To get to the visitor center, there is a rough road that you could barely call as being paved. It was like driving on a road that has been torn up for repaving. For a good 15 miles, that’s what I was driving on.

But it was worth it. Perhaps the best part of the visit was that despite it being Memorial Day weekend, there were only 15 cars in the parking lot when I got there at just before 9 am.

Lava Beds National Monument

Schonchin Butte

Black Crater

Devil's Homestead Flow

Black Crater

Black Crater

Black Crater

Devil's Homestead Flow

Because this was a last minute trip, I didn’t pack any hiking boots. So I had to make due with my Converse. In addition to hikes, there are caves that you can explore and go spelunking.

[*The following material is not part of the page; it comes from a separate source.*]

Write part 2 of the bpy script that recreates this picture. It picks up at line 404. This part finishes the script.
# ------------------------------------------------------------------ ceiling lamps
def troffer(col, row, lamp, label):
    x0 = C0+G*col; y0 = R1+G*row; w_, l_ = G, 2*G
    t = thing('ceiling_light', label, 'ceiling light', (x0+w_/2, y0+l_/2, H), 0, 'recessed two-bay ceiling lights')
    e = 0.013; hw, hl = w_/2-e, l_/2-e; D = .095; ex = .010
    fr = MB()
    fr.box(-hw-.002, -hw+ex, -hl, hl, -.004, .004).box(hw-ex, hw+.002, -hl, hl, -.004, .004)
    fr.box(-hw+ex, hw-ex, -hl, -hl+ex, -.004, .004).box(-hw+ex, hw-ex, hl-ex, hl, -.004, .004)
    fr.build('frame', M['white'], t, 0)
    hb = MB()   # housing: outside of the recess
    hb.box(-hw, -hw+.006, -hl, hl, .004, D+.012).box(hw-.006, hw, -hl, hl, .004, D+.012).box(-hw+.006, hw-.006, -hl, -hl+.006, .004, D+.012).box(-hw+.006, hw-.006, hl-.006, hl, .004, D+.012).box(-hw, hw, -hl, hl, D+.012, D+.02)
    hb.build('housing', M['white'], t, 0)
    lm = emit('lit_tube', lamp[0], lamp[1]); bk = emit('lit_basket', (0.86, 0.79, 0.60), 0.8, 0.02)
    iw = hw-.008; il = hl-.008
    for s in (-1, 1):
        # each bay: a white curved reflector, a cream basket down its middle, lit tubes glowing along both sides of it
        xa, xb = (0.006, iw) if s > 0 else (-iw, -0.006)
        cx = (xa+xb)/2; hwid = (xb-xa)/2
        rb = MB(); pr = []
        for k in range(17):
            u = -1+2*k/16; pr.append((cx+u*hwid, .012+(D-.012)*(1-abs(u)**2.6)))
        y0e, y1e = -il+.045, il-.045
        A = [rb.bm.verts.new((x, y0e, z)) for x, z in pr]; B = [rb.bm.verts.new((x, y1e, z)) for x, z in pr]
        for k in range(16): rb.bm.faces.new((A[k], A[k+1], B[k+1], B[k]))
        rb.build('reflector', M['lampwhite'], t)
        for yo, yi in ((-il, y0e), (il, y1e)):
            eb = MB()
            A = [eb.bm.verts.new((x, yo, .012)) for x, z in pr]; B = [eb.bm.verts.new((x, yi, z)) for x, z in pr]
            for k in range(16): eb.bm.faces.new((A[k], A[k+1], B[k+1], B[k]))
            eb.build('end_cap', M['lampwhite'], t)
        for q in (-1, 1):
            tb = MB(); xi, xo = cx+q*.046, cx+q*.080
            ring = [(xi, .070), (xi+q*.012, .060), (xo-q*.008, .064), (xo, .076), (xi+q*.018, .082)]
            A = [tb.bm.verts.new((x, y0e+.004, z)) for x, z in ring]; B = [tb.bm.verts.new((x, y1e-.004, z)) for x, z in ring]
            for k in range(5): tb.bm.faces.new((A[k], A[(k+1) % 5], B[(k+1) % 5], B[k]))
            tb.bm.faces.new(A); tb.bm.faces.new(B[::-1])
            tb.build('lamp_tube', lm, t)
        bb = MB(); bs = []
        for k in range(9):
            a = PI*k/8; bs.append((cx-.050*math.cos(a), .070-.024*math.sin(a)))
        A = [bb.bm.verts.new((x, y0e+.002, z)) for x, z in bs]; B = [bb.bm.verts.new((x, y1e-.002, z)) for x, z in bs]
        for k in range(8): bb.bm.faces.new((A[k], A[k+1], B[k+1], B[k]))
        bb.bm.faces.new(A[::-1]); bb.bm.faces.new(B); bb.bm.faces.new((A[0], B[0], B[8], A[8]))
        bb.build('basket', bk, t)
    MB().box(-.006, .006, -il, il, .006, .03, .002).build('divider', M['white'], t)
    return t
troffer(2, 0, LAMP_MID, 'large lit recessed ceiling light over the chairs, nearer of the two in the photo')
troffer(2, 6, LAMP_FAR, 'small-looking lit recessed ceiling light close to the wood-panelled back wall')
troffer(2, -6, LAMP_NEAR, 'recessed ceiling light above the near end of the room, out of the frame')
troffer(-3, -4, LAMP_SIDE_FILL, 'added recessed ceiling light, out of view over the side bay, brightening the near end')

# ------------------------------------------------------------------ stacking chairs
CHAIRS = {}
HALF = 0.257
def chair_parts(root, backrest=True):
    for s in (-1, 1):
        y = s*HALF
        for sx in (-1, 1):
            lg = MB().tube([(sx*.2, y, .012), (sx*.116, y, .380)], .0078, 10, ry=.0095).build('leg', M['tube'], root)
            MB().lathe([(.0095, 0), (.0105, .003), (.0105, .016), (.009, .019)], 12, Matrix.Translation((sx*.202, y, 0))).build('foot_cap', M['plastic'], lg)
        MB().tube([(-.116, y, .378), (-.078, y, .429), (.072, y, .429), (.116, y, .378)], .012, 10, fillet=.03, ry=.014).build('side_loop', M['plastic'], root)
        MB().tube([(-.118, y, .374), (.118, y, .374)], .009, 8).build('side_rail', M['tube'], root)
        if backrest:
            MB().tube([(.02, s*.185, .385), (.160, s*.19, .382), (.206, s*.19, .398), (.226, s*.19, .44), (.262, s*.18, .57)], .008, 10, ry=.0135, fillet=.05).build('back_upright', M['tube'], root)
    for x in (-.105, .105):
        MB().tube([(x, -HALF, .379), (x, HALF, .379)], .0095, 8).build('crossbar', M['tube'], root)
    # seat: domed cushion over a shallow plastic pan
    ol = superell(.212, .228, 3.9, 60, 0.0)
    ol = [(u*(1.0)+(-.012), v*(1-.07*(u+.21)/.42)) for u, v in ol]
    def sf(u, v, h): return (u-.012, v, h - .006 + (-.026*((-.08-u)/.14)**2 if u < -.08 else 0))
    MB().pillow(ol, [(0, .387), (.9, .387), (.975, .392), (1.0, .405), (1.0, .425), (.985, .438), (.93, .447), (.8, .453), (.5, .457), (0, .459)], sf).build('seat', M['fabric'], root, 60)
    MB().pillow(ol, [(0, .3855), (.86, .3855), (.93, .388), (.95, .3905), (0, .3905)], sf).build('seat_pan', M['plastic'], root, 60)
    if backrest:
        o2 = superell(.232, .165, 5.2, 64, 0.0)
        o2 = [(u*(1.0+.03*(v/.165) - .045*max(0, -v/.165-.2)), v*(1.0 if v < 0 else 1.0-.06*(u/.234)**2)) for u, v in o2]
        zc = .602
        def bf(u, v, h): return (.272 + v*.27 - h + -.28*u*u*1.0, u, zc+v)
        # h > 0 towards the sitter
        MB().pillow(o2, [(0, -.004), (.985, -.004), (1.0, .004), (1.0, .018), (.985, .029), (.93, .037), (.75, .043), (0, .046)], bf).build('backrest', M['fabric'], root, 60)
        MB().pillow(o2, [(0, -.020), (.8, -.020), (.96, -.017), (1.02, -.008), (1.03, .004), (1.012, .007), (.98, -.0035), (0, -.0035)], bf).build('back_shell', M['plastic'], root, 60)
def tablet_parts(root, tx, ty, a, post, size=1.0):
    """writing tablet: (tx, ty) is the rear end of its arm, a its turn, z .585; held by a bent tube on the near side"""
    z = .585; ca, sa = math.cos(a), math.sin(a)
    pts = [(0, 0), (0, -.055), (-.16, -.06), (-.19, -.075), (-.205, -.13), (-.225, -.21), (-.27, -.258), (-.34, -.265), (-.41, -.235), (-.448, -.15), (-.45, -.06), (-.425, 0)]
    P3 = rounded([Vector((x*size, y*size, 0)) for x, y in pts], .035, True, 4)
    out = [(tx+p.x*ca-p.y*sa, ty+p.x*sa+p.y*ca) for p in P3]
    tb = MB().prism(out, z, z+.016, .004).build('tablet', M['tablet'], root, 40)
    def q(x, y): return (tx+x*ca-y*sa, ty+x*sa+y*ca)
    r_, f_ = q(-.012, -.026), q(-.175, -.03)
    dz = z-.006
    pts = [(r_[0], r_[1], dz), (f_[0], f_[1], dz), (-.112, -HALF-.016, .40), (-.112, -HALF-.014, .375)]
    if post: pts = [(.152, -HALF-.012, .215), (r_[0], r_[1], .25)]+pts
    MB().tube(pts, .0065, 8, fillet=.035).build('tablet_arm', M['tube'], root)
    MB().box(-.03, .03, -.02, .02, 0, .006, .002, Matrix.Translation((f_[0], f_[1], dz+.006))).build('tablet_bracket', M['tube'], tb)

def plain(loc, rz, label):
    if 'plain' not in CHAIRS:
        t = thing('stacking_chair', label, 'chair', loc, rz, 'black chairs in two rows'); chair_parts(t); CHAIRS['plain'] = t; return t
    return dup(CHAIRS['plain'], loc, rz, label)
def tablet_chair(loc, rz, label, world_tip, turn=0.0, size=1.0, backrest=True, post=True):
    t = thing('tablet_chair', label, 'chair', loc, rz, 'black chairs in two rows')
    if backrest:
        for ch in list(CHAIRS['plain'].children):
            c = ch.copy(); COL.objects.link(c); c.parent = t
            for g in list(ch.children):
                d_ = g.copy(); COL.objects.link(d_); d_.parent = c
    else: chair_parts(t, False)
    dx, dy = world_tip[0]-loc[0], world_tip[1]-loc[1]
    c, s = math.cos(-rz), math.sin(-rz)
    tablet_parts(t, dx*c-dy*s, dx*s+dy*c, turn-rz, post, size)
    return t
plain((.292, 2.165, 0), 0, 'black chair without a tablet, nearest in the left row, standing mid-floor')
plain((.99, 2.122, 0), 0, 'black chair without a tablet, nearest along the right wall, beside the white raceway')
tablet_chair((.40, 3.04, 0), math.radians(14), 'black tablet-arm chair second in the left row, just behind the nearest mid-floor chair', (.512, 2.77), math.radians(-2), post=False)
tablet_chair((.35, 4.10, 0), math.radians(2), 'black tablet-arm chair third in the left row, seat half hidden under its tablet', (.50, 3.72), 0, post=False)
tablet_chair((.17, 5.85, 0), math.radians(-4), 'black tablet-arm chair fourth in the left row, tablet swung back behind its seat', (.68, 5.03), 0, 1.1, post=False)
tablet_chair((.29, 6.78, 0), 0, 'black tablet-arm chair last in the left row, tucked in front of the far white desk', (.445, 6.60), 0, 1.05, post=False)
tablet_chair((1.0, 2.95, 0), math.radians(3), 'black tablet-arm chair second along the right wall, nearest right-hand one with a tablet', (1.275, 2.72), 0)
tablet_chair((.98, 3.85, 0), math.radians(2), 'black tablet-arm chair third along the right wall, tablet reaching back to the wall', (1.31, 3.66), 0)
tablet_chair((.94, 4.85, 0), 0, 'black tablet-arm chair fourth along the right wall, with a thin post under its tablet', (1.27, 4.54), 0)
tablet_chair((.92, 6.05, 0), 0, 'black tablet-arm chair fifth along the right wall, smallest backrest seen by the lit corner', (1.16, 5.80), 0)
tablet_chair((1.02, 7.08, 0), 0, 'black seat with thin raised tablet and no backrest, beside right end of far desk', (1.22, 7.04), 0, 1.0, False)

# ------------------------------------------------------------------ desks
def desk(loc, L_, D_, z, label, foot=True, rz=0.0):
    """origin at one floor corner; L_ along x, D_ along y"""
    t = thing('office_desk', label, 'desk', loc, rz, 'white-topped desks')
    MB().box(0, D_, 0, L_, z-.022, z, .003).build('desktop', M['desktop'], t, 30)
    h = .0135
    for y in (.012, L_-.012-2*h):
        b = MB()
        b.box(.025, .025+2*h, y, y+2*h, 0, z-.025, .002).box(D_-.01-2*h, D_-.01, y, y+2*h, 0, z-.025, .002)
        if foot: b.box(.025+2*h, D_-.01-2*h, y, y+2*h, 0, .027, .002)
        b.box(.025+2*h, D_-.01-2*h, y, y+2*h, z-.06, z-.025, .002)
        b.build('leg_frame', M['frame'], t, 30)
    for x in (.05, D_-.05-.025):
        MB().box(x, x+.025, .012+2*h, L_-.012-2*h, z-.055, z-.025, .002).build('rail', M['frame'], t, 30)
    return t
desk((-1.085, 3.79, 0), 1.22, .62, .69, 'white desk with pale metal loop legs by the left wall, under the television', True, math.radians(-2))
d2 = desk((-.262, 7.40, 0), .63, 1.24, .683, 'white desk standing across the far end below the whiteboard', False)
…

The Black Crater trail blew me away because the trail is on the lava. You can hear the hollowness with each step.

In addition to the geology, you learn about how the Modoc tribe fought the US government who was trying to give their land to farmers. They were actually successful for a while until infighting got them captured and sent to Oklahoma.

Since I’m also obsessed with man-made borders, I decided to head north and travel on Highway 161 which straddles the California-Oregon border before dippping into California and bordering the Lower Klamath Lake.

CA-161 on the California-Oregon Border

Lower Klamath Lake

I headed down Highway 97 to the I-5 and went into Sacramento where I stopped by the Capitol. I’ve physically visited the Capitol buildings of Louisiana, Texas and Montana, but in the 30 years of living here in California, I have never seen the building.

California State Capitol

So here it is.

I spent the night in Kingsburg just south of Fresno on Highway 99 (where apparently people feel perfectly content in driving in the passing lane.) And I got home the next morning beating all of that traffic.

That was my quick Memorial Day weekend roadtrip. 1500 miles. A lot of the places were new to me. So all in all, it was a success.

I know I must make it up to that part of California again.